INSTRUCTIONS TO FOLLOW: Reproduce every line of the listing as written, apart from the pictures.

DATASET EXCERPT:
---+---
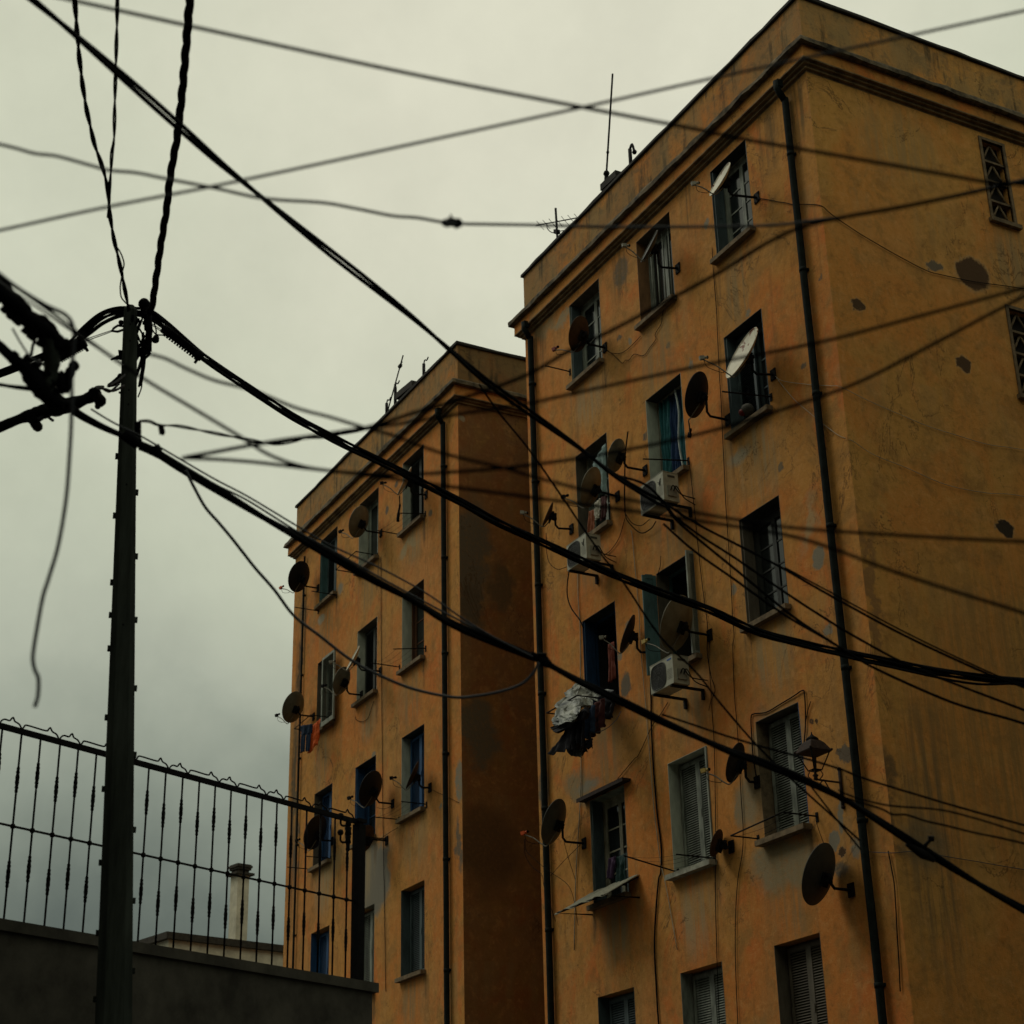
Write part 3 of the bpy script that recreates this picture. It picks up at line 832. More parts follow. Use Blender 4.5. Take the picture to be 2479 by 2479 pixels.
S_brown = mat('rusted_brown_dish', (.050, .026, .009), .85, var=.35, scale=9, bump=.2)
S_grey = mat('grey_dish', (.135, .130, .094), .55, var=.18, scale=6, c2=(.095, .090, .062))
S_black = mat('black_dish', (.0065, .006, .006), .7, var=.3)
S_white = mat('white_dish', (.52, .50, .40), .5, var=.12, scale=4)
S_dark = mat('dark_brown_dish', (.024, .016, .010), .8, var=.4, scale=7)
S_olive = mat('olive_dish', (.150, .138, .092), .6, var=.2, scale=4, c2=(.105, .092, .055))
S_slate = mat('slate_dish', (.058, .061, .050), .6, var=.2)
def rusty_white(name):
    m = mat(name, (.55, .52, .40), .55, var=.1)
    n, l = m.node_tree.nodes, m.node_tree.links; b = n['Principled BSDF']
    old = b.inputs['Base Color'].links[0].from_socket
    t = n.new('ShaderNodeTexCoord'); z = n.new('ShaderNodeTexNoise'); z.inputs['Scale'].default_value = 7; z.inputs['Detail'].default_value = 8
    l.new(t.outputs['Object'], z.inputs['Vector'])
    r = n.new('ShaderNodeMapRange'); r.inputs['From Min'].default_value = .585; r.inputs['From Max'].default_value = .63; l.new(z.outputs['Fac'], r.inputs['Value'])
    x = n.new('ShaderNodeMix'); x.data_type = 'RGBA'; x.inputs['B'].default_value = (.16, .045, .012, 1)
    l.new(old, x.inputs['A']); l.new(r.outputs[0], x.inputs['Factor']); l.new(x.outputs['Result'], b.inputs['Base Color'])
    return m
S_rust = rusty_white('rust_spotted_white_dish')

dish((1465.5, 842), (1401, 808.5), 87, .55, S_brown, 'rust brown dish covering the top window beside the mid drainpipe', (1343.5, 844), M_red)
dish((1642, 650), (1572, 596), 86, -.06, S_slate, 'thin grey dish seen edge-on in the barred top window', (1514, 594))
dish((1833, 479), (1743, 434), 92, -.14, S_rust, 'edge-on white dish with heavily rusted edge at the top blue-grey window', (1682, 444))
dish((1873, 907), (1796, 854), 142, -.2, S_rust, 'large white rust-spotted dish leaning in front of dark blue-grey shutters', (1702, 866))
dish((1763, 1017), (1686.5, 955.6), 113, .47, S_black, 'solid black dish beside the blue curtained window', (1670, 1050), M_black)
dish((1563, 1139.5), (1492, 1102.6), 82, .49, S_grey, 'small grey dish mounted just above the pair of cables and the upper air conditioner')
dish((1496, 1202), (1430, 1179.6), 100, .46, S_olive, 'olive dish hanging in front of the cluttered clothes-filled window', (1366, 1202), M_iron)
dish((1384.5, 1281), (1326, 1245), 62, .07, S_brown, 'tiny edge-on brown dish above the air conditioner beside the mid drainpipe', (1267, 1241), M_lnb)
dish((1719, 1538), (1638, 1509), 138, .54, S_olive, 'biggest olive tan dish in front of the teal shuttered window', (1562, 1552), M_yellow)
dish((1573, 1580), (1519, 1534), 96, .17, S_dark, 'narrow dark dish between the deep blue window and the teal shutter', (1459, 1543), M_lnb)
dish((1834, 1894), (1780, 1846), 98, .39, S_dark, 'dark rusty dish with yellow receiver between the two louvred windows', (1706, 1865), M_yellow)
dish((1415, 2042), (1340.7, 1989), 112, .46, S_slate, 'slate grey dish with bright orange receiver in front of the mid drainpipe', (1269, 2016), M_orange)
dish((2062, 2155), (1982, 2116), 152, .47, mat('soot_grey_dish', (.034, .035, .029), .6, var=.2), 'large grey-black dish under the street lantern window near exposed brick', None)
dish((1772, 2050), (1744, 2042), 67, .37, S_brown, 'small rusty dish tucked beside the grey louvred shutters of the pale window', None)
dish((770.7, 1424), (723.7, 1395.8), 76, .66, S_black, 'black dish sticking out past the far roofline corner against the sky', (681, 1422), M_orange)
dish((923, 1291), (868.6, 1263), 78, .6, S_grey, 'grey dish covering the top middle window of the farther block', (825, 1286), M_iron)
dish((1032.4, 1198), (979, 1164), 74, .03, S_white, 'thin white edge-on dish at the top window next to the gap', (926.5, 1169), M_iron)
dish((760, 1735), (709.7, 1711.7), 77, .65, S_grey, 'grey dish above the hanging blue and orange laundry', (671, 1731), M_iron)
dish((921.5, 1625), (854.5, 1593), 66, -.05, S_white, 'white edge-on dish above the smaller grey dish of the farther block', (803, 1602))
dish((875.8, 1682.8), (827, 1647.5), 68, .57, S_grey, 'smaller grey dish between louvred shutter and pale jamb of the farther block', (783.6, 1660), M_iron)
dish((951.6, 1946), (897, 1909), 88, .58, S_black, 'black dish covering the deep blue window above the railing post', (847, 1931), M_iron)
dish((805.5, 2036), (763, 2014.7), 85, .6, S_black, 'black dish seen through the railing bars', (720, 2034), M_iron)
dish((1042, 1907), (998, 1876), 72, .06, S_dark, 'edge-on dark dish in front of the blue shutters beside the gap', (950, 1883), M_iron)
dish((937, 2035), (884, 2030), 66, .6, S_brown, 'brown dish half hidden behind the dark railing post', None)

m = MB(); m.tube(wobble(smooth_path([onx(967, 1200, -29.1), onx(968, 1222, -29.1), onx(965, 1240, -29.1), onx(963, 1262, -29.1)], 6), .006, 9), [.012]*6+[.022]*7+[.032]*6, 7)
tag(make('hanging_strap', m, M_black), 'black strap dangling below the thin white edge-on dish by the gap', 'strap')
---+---
REPLY TO THE EXERCISE:
Write part 3 of the bpy script that recreates this picture. It picks up at line 832. More parts follow. Use Blender 4.5. Take the picture to be 2479 by 2479 pixels.
S_brown = mat('rusted_brown_dish', (.050, .026, .009), .85, var=.35, scale=9, bump=.2)
S_grey = mat('grey_dish', (.135, .130, .094), .55, var=.18, scale=6, c2=(.095, .090, .062))
S_black = mat('black_dish', (.0065, .006, .006), .7, var=.3)
S_white = mat('white_dish', (.52, .50, .40), .5, var=.12, scale=4)
S_dark = mat('dark_brown_dish', (.024, .016, .010), .8, var=.4, scale=7)
S_olive = mat('olive_dish', (.150, .138, .092), .6, var=.2, scale=4, c2=(.105, .092, .055))
S_slate = mat('slate_dish', (.058, .061, .050), .6, var=.2)
def rusty_white(name):
    m = mat(name, (.55, .52, .40), .55, var=.1)
    n, l = m.node_tree.nodes, m.node_tree.links; b = n['Principled BSDF']
    old = b.inputs['Base Color'].links[0].from_socket
    t = n.new('ShaderNodeTexCoord'); z = n.new('ShaderNodeTexNoise'); z.inputs['Scale'].default_value = 7; z.inputs['Detail'].default_value = 8
    l.new(t.outputs['Object'], z.inputs['Vector'])
    r = n.new('ShaderNodeMapRange'); r.inputs['From Min'].default_value = .585; r.inputs['From Max'].default_value = .63; l.new(z.outputs['Fac'], r.inputs['Value'])
    x = n.new('ShaderNodeMix'); x.data_type = 'RGBA'; x.inputs['B'].default_value = (.16, .045, .012, 1)
    l.new(old, x.inputs['A']); l.new(r.outputs[0], x.inputs['Factor']); l.new(x.outputs['Result'], b.inputs['Base Color'])
    return m
S_rust = rusty_white('rust_spotted_white_dish')

dish((1465.5, 842), (1401, 808.5), 87, .55, S_brown, 'rust brown dish covering the top window beside the mid drainpipe', (1343.5, 844), M_red)
dish((1642, 650), (1572, 596), 86, -.06, S_slate, 'thin grey dish seen edge-on in the barred top window', (1514, 594))
dish((1833, 479), (1743, 434), 92, -.14, S_rust, 'edge-on white dish with heavily rusted edge at the top blue-grey window', (1682, 444))
dish((1873, 907), (1796, 854), 142, -.2, S_rust, 'large white rust-spotted dish leaning in front of dark blue-grey shutters', (1702, 866))
dish((1763, 1017), (1686.5, 955.6), 113, .47, S_black, 'solid black dish beside the blue curtained window', (1670, 1050), M_black)
dish((1563, 1139.5), (1492, 1102.6), 82, .49, S_grey, 'small grey dish mounted just above the pair of cables and the upper air conditioner')
dish((1496, 1202), (1430, 1179.6), 100, .46, S_olive, 'olive dish hanging in front of the cluttered clothes-filled window', (1366, 1202), M_iron)
dish((1384.5, 1281), (1326, 1245), 62, .07, S_brown, 'tiny edge-on brown dish above the air conditioner beside the mid drainpipe', (1267, 1241), M_lnb)
dish((1719, 1538), (1638, 1509), 138, .54, S_olive, 'biggest olive tan dish in front of the teal shuttered window', (1562, 1552), M_yellow)
dish((1573, 1580), (1519, 1534), 96, .17, S_dark, 'narrow dark dish between the deep blue window and the teal shutter', (1459, 1543), M_lnb)
dish((1834, 1894), (1780, 1846), 98, .39, S_dark, 'dark rusty dish with yellow receiver between the two louvred windows', (1706, 1865), M_yellow)
dish((1415, 2042), (1340.7, 1989), 112, .46, S_slate, 'slate grey dish with bright orange receiver in front of the mid drainpipe', (1269, 2016), M_orange)
dish((2062, 2155), (1982, 2116), 152, .47, mat('soot_grey_dish', (.034, .035, .029), .6, var=.2), 'large grey-black dish under the street lantern window near exposed brick', None)
dish((1772, 2050), (1744, 2042), 67, .37, S_brown, 'small rusty dish tucked beside the grey louvred shutters of the pale window', None)
dish((770.7, 1424), (723.7, 1395.8), 76, .66, S_black, 'black dish sticking out past the far roofline corner against the sky', (681, 1422), M_orange)
dish((923, 1291), (868.6, 1263), 78, .6, S_grey, 'grey dish covering the top middle window of the farther block', (825, 1286), M_iron)
dish((1032.4, 1198), (979, 1164), 74, .03, S_white, 'thin white edge-on dish at the top window next to the gap', (926.5, 1169), M_iron)
dish((760, 1735), (709.7, 1711.7), 77, .65, S_grey, 'grey dish above the hanging blue and orange laundry', (671, 1731), M_iron)
dish((921.5, 1625), (854.5, 1593), 66, -.05, S_white, 'white edge-on dish above the smaller grey dish of the farther block', (803, 1602))
dish((875.8, 1682.8), (827, 1647.5), 68, .57, S_grey, 'smaller grey dish between louvred shutter and pale jamb of the farther block', (783.6, 1660), M_iron)
dish((951.6, 1946), (897, 1909), 88, .58, S_black, 'black dish covering the deep blue window above the railing post', (847, 1931), M_iron)
dish((805.5, 2036), (763, 2014.7), 85, .6, S_black, 'black dish seen through the railing bars', (720, 2034), M_iron)
dish((1042, 1907), (998, 1876), 72, .06, S_dark, 'edge-on dark dish in front of the blue shutters beside the gap', (950, 1883), M_iron)
dish((937, 2035), (884, 2030), 66, .6, S_brown, 'brown dish half hidden behind the dark railing post', None)

m = MB(); m.tube(wobble(smooth_path([onx(967, 1200, -29.1), onx(968, 1222, -29.1), onx(965, 1240, -29.1), onx(963, 1262, -29.1)], 6), .006, 9), [.012]*6+[.022]*7+[.032]*6, 7)
tag(make('hanging_strap', m, M_black), 'black strap dangling below the thin white edge-on dish by the gap', 'strap')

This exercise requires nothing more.